This Murdoch Street Journal editorial by Holman W. Jenkins, Jr. criticizes President Obama for not having the courage of a president who once championed deregulation (contrasting Obama’s treatment of the automakers with another president’s deregulation of our railroads many years ago).
And if you guessed that the president Jenkins refers to besides Obama is Jimmy Carter and not The Sainted Ronnie R (and yes, I know he got his statue here – I’ll eat a jellybean tonight in his honor, OK?), then you get to line your bird cage with the next edition of The Weekly Standard.
What Jenkins somehow fails to tell us is that (as noted here), the Staggers Rail Act of 1980 was one of a bunch of acts aimed at effectively neutering the Interstate Commerce Commission, which was formed in 1887 under President Grover Cleveland. The law that formed the commission (as Wikipedia tells us here)…
…was the result of widespread and longstanding anti-railroad agitation. Western farmers, specifically those of the Grange Movement, were the dominant force behind the unrest, but Westerners generally — especially those in rural areas — believed that the railroads possessed economic power that they systematically abused. A central issue was rate discrimination between similarly situated customers and communities. Other potent issues included alleged attempts by railroads to obtain influence over city and state governments and the widespread practice of granting free transportation in the form of yearly passes to opinion leaders (elected officials, newspaper editors, ministers, and so on) so as to dampen any opposition to railroad practices. Some behavior was presumably less common; the reporter Charles Edward Russell claimed that the railroad that served his hometown had refused to ship newsprint to a newspaper editor because the editor had attacked the railroad in print.So basically, the ICC was formed to keep primarily the railroads in line. And that worked arguably for, oh, maybe a hundred years or so.
Yes, President Carter was trying to loosen the railroads from excessive regulation, but there’s no ICC-type governmental body currently encumbering the automakers.

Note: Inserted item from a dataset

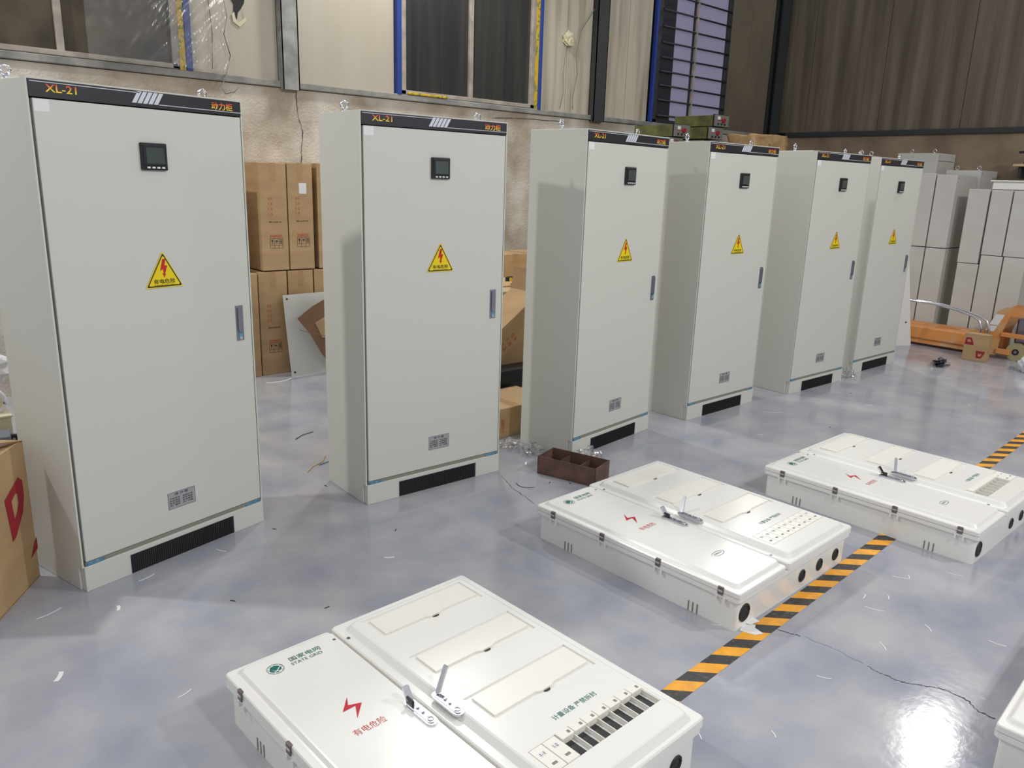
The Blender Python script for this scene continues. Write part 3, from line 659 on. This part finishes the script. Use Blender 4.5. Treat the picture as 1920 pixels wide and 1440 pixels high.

But since Jenkins needs a boogeyman here – well, along come the CAFÉ standards for improving fuel economy. However, as Think Progress notes here…
…improving fuel economy is not difficult for the Big Three. As the Sierra Club explained in 2006, “The technology exists today to make all new vehicles average 40 miles per gallon within ten years.” A 2002 report by the Board on Energy and Environmental Systems of the National Research Council found that technologies existed then that “would significantly reduce fuel consumption within 15 years” — technologies that manufacturers were “already offering or introducing” in overseas markets.And as far as CAFÉ standards supposedly crippling the automakers – well, these guys seem to be doing just fine.
What’s more, those existing technologies would hardly bankrupt the auto industry. NPR reported that technologies to raise fuel-efficiency “to around 33 mpg across the fleet pay for themselves within three to four years.” Indeed, Tom Cole of the Center for Automotive Research, said that with only about $1,000 worth of changes, “a conventional, gas-powered car could go 25 percent farther on a single gallon of gas.” The Union of Concerned Scientists designed its own highly efficient SUV comparable to the Ford Explorer that doubled its fuel economy (from 17 mpg to 30 mpg). The lifetime fuel savings paid back the additional technology cost of $2,560 in less than three years.